--- START OF Input data ---

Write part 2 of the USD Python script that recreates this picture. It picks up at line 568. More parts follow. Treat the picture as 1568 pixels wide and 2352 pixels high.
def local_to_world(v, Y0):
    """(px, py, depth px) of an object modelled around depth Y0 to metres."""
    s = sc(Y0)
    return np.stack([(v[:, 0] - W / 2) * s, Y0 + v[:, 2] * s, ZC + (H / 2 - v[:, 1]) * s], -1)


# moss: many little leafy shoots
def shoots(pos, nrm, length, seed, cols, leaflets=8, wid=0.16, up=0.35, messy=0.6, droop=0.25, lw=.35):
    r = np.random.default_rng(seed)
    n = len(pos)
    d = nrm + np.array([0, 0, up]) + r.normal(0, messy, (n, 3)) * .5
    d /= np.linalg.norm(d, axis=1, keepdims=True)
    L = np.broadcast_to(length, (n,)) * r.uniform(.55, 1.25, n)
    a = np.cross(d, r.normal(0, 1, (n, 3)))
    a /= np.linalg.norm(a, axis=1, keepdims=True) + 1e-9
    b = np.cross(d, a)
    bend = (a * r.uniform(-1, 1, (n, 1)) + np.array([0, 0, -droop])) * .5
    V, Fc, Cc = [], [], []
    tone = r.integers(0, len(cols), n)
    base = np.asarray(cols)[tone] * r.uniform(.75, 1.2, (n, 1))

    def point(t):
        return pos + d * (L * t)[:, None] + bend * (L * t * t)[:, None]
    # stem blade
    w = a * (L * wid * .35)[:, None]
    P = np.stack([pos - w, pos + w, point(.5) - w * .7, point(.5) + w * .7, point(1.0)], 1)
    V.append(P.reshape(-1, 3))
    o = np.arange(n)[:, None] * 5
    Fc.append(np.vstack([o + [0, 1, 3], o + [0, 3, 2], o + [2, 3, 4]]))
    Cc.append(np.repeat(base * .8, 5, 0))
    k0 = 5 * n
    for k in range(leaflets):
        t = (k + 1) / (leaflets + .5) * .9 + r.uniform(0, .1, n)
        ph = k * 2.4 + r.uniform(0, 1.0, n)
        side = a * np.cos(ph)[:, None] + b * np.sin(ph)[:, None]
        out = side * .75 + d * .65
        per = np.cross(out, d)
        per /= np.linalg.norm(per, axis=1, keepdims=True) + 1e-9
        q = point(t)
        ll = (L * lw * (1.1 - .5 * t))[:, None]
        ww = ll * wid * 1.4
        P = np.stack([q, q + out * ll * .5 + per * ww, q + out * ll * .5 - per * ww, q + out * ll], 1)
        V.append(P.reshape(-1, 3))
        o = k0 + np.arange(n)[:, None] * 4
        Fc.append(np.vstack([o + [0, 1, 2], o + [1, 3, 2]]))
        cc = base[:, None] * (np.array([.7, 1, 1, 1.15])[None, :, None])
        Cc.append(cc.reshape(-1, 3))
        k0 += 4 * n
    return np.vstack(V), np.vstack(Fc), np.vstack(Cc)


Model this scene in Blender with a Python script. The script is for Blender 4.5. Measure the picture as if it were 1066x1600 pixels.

--- END OF Input data ---

> _Request_:
Please print the material above exactly as it appears, from its first line through the line containing "base = np.asarray(cols)[tone]", inclusive, and stop there.

> _Complete output_:
Write part 2 of the USD Python script that recreates this picture. It picks up at line 568. More parts follow. Treat the picture as 1568 pixels wide and 2352 pixels high.
def local_to_world(v, Y0):
    """(px, py, depth px) of an object modelled around depth Y0 to metres."""
    s = sc(Y0)
    return np.stack([(v[:, 0] - W / 2) * s, Y0 + v[:, 2] * s, ZC + (H / 2 - v[:, 1]) * s], -1)


# moss: many little leafy shoots
def shoots(pos, nrm, length, seed, cols, leaflets=8, wid=0.16, up=0.35, messy=0.6, droop=0.25, lw=.35):
    r = np.random.default_rng(seed)
    n = len(pos)
    d = nrm + np.array([0, 0, up]) + r.normal(0, messy, (n, 3)) * .5
    d /= np.linalg.norm(d, axis=1, keepdims=True)
    L = np.broadcast_to(length, (n,)) * r.uniform(.55, 1.25, n)
    a = np.cross(d, r.normal(0, 1, (n, 3)))
    a /= np.linalg.norm(a, axis=1, keepdims=True) + 1e-9
    b = np.cross(d, a)
    bend = (a * r.uniform(-1, 1, (n, 1)) + np.array([0, 0, -droop])) * .5
    V, Fc, Cc = [], [], []
    tone = r.integers(0, len(cols), n)
    base = np.asarray(cols)[tone] * r.uniform(.75, 1.2, (n, 1))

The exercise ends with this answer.